What Moisture Content Equilibrium Means

Acclimation is simply the process of letting wood flooring reach its Equilibrium Moisture Content (EMC) — the point at which it is neither absorbing nor releasing moisture because it is in balance with the surrounding air. EMC is determined by temperature and relative humidity. In a typical UK home running central heating in winter (temperature around 18–21°C, relative humidity 40–55%), the EMC for wood is approximately 8–11%. Flooring delivered from a cool, damp warehouse may have a moisture content of 14–16% — meaning significant shrinkage will occur after installation if it is not allowed to dry down first.

Ideal Conditions During Acclimation

For acclimation to work properly, the room must be at its normal living conditions — not an empty shell mid-renovation with no heating. The space should be at the temperature and humidity it will be at day-to-day, ideally 15–22°C with 40–60% relative humidity. Heating or cooling systems should be running as normal. Flooring should be brought into this environment and stacked with spacers between rows (“stickered”) to allow air to circulate around every board. Stacking directly on a concrete subfloor or leaving boards in sealed packaging defeats the purpose.

How Long Acclimation Takes

The required acclimation period depends on the wood species, initial moisture content, board thickness, and how different the delivery environment was from the installation environment. As a general rule: solid wood flooring typically needs 5–14 days; engineered wood flooring (which is more dimensionally stable due to its cross-ply construction) typically needs 48–72 hours. Thick, wide solid planks in rooms with extreme humidity differences may need up to three weeks. The only way to be certain is to use a calibrated moisture meter and check that the flooring reading is within 2–4% of the subfloor reading before starting installation.

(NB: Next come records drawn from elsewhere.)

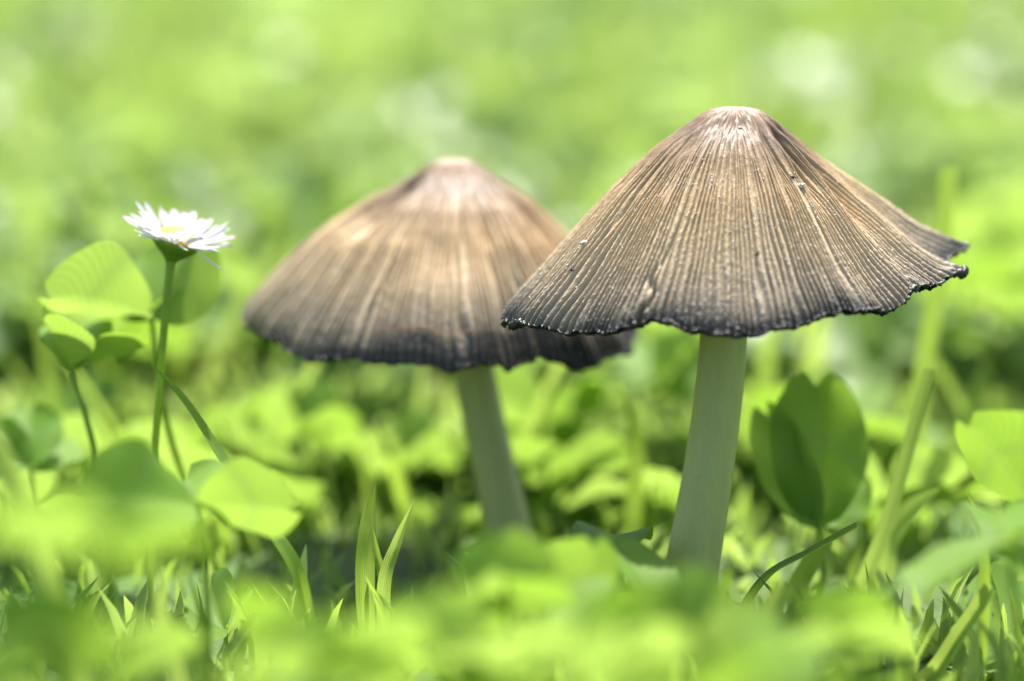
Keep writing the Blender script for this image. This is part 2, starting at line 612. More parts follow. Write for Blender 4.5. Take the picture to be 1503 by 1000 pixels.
    LV = np.stack([hx[:, None] + ox, hy[:, None] + oy, hz[:, None] + oz - 0.2 * rad[:, None]], -1).reshape(-1, 3)
    i = np.arange(nA)[:, None]
    jj = np.arange(ns)[None, :]
    i2, j2 = (i + 1) % nA, (jj + 1) % ns
    LQ = np.stack([i * ns + jj, i2 * ns + jj, i2 * ns + j2, i * ns + j2], -1).reshape(-1, 4)
    obj('rim', mesh_np('rim', LV, LQ, 'rim'), cap, label='black crumbly inky hem of the cap')
    # gills: a pleated dark sheet inside the cap
    nG = 360
    step = nA // nG
    gp = phi[::step]
    idx = np.linspace(8, len(t) - 3, 26).astype(int)
    gz = zz[idx][:, ::step] - 0.10 - 0.30 * smooth(0, 0.5, t[idx])[:, None] * (0.5 + 0.5 * (np.arange(len(gp)) % 4 < 2))[None, :] * (1 - smooth(.8, 1, t[idx]))[:, None]
    grr = rr[idx][:, ::step] * 0.985
    GV = np.stack([grr * np.cos(gp), grr * np.sin(gp), gz], -1).reshape(-1, 3)
    obj('gills', mesh_np('gills', GV, grid_faces(len(idx), len(gp), True), 'gill'), root, loc=centre)
    # white granules sitting on the skin
    rg = np.random.default_rng(seed + 8)
    wgt = (0.9 * front * smooth(0.22, 0.5, T) * (1 - 0.35 * smooth(0.8, 1, T)) * (0.4 + g1) + 0.10 * smooth(.25, .6, T)
           + 0.0 * T) * r
    wgt *= 0.35 + 0.65 * (angular_noise(phi, 5, 14, seed + 12)[None, :] + 0.8 * np.sin(9 * T + 4 * PH) > -0.2)
    wgt = wgt * np.gradient(t)[:, None] * len(t)
    wgt = np.clip(wgt, 0, None).ravel()
    pick = rg.choice(len(wgt), n_gran, p=wgt / wgt.sum())
    base = V[pick]
    sz = 0.005 + 0.010 * rg.random(n_gran) ** 5
    oct_v = np.array([[1, 0, 0], [-1, 0, 0], [0, 1, 0], [0, -1, 0], [0, 0, 1], [0, 0, -1]], float)
    oct_f = np.array([[0, 2, 4], [2, 1, 4], [1, 3, 4], [3, 0, 4], [2, 0, 5], [1, 2, 5], [3, 1, 5], [0, 3, 5]])
    GVV = base[:, None, :] + sz[:, None, None] * oct_v[None] * (0.7 + 0.6 * rg.random((n_gran, 6, 1)))
    GF = (oct_f[None] + 6 * np.arange(n_gran)[:, None, None]).reshape(-1, 3)
    gobj = obj('granules', mesh_np('granules', GVV.reshape(-1, 3), GF, 'granule', smooth_shade=False), cap, label='tiny white glistening granules on the cap skin')
    gobj['kind'] = 'stuff'
    # a lookup so that small things can be laid on the skin
    return X, Y, zz, phi, t


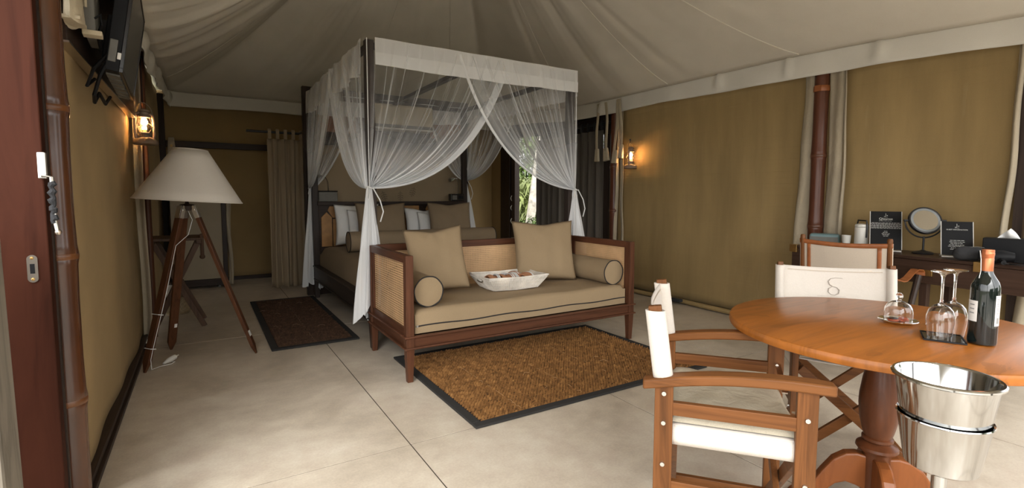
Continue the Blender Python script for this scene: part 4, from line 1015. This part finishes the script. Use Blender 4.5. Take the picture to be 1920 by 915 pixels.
outer = [(.0470, .0095), (.0480, .040), (.0455, .058), (.0370, .074), (.0230, .084), (.0090, .088), (.0075, .091), (.0095, .096), (.0125, .103), (.0118, .111), (.0070, .117), (0, .119)]
inn = [(.0450, .0095), (.0458, .039), (.0434, .0565), (.0352, .0720), (.0215, .0815), (.0060, .0850), (0, .0855)]
MB().lathe(inn[::-1]+outer, 40).build('dome', 'glass', t, 60)
for k, (x, y, lb) in enumerate(((-.016, .010, 'red-orange biscuit with dark filling at the left under the glass dome'), (.014, -.012, 'red-orange biscuit at the right under the glass dome'))):
    b_ = thing('biscuit', lb, 'biscuit', (2.335+x, .884+y, ZT+.0065), .7*k, 'biscuits under the dome')
    MB().lathe([(0, 0), (.016, 0), (.019, .003), (.019, .007), (.016, .009), (0, .009)], 20).build('base', 'biscuit', b_)
    MB().lathe([(0, .009), (.015, .009), (.016, .011), (.013, .014), (0, .015)], 16).build('filling', 'chocolate' if k == 0 else 'biscuit', b_)

# ------------------------------------------------------------------ ice bucket on its stand
t = thing('ice_bucket', 'polished steel wine cooler bucket resting in the stand ring', 'bucket', (1.586, .490, .575))
bo_ = [(0, .012), (.070, .012), (.078, .020), (.102, .212), (.106, .220), (.112, .223), (.1145, .219), (.1120, .2145)]
bi_ = [(.1075, .214), (.1000, .206), (.0760, .026), (.070, .018), (0, .018)]
MB().lathe([(0, .012), (.070, .012), (.078, .020), (.1035, .212), (.1055, .2155), (.110, .2150), (.1135, .2175), (.1135, .2215), (.110, .2245), (.105, .2245), (.1015, .2205), (.0760, .026), (.070, .018), (0, .018)], 64).build('pail', 'steel', t, 40)
t = thing('bucket_stand', 'polished steel stand with a cup ring holding the ice bucket', 'stand', (1.586, .490, 0))
MB().lathe([(0, .560), (.068, .560), (.076, .566), (.0950, .688), (.0985, .692), (.0975, .695), (.0935, .693), (.0745, .570), (.066, .566), (0, .566)], 64).build('cup', 'steel', t, 40)
MB().lathe([(.0165, .02), (.0165, .560)], 32).build('pole', 'steel', t, 40)
MB().lathe([(0, 0), (.13, 0), (.132, .008), (.10, .018), (.03, .026), (.0165, .045)], 48).build('base', 'steel', t, 40)

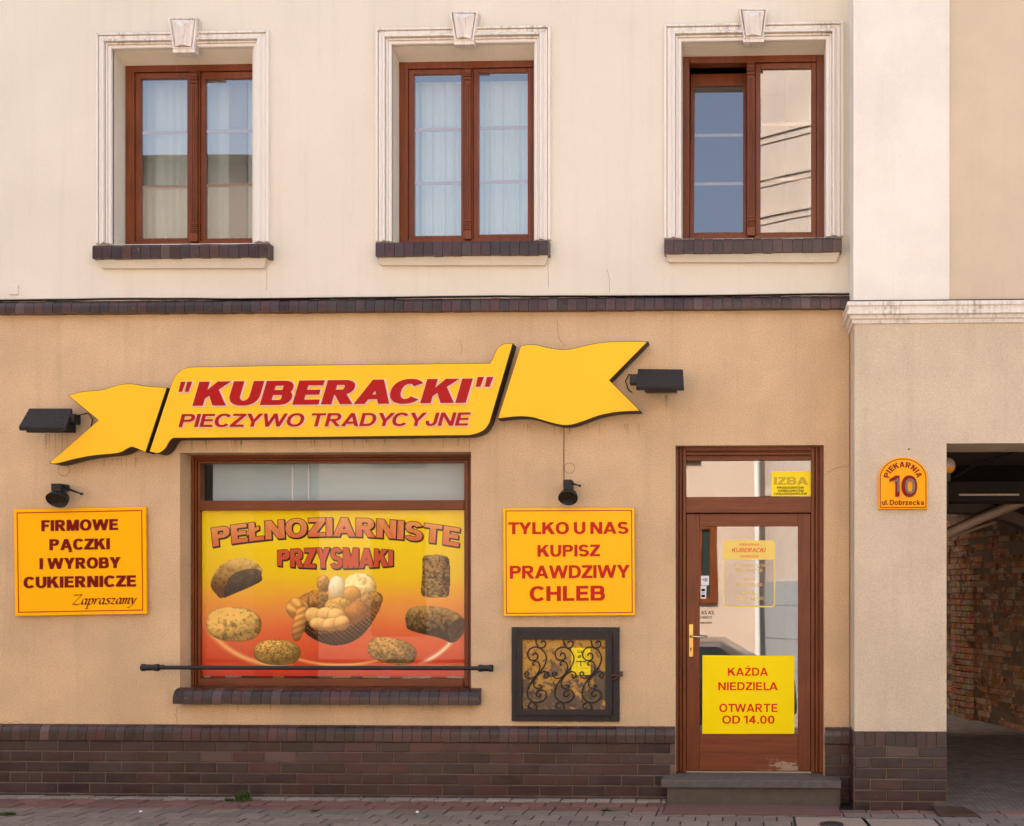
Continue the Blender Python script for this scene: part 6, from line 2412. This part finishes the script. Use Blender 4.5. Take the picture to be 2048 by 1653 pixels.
far_house('far_house', 'pink rendered house across the street with tall dark windows', -8.0, .08, -11.2, 6.0, 'opp1', 0, [(-1.22, 1.45, .62, 1.45), (-4.4, .9, 1.0, 2.1), (-7.0, .9, 1.0, 2.1), (-1.9, 4.0, 1.0, 1.5), (-4.4, 4.0, 1.0, 1.5), (-7.0, 4.0, 1.0, 1.5)], 1.2)
far_house('far_house', 'dark grey gabled house across the street', -17, -9.35, -11.5, 9.75, 'opp3', 0, [(-15, 5.5, 1.1, 1.7), (-12, 5.5, 1.1, 1.7)], .5)
tall = far_house('tall_house', 'tall cream house with stepped cornices across the street', .2, 5.0, -11.6, 11.9, 'opp2', 30, [(2.6, 4.2, 1.1, 1.8)], 0, (3.4, 7.2, 7.9, 8.6, 9.3, 10.1, 11.6), deep=4, gate=True)
mb = MB()
mb.tube([(.13, -11.1, -.6), (.13, -11.1, 6.0)], .05, 10)
tag(mb.build('downpipe', 'white', None), 'white downpipe where the pink house meets the cream house', 'pipe')


def car(x, y, z):
    root = empty('parked_car', 'dark parked hatchback on the far side of the street', 'car')
    prof = [(-2.0, .35), (-2.05, .75), (-1.6, .95), (-1.0, 1.0), (-.4, 1.42), (.9, 1.45), (1.6, 1.05), (1.95, .95), (2.0, .4), (1.7, .22), (-1.7, .22)]
    mb = MB()
    mb.prism([(x + a, z + b) for a, b in prof], y, y - 1.7)
    mb.build('body', 'carpaint', root, .08)
    mb = MB()
    mb.prism([(x + a, z + b) for a, b in ((-.8, 1.0), (-.33, 1.36), (.25, 1.38), (.25, 1.0))], y + .008, y)
    mb.prism([(x + a, z + b) for a, b in ((.35, 1.0), (.35, 1.38), (.85, 1.38), (1.35, 1.03))], y + .008, y)
    mb.build('window', 'carglass', root)
    for wx in (-1.25, 1.25):
        for yy in (y - .1, y - 1.6):
            mb = MB()
            mb.lathe([(0, .1), (.2, .1), (.31, .08), (.31, -.1), (0, -.1)], (x + wx, yy + .05, z + .31), 'y', 20)
            mb.build('wheel', 'tyre', root)


car(-1.3, -7.0, -.52)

Practical Steps for Acclimating Your Flooring

Follow these steps for a successful acclimation: (1) Bring all flooring boxes into the installation room at least 48 hours before opening them — even sealed boxes benefit from the temperature equalisation. (2) Open the boxes and stack boards with wooden spacers to allow full airflow. (3) Check the subfloor moisture content with a moisture meter — concrete should read below 75% RH (or 3% using a surface probe), timber subfloor below 12%. (4) Check flooring moisture content daily and begin installation once within 2–4% of the subfloor reading. (5) Maintain stable room conditions throughout installation and for at least a week after.

Solid vs. Engineered: Does the Difference Matter?

Solid wood flooring is more sensitive to moisture changes than engineered, because it is a single species throughout its full depth. Engineered flooring has a core of cross-bonded plywood or HDF that resists movement across the grain, making it significantly more dimensionally stable. This is why engineered boards can often be installed over underfloor heating or on concrete subfloors where solid wood cannot — and why the acclimation period is shorter. However, even engineered flooring benefits from acclimation, and skipping it entirely risks swollen joints and lipping at the board edges.

Working with Your Installer

A professional flooring installer will always check moisture content before starting work and may decline to proceed if the subfloor or the flooring itself is outside acceptable limits. This is not excessive caution — it is the correct approach, and it protects both the installer’s workmanship guarantee and your investment. If you are managing your own installation, allow yourself the full acclimation period and resist the temptation to rush. The few extra days it takes are insignificant compared to the cost of lifting and relaying a floor that has buckled after six months.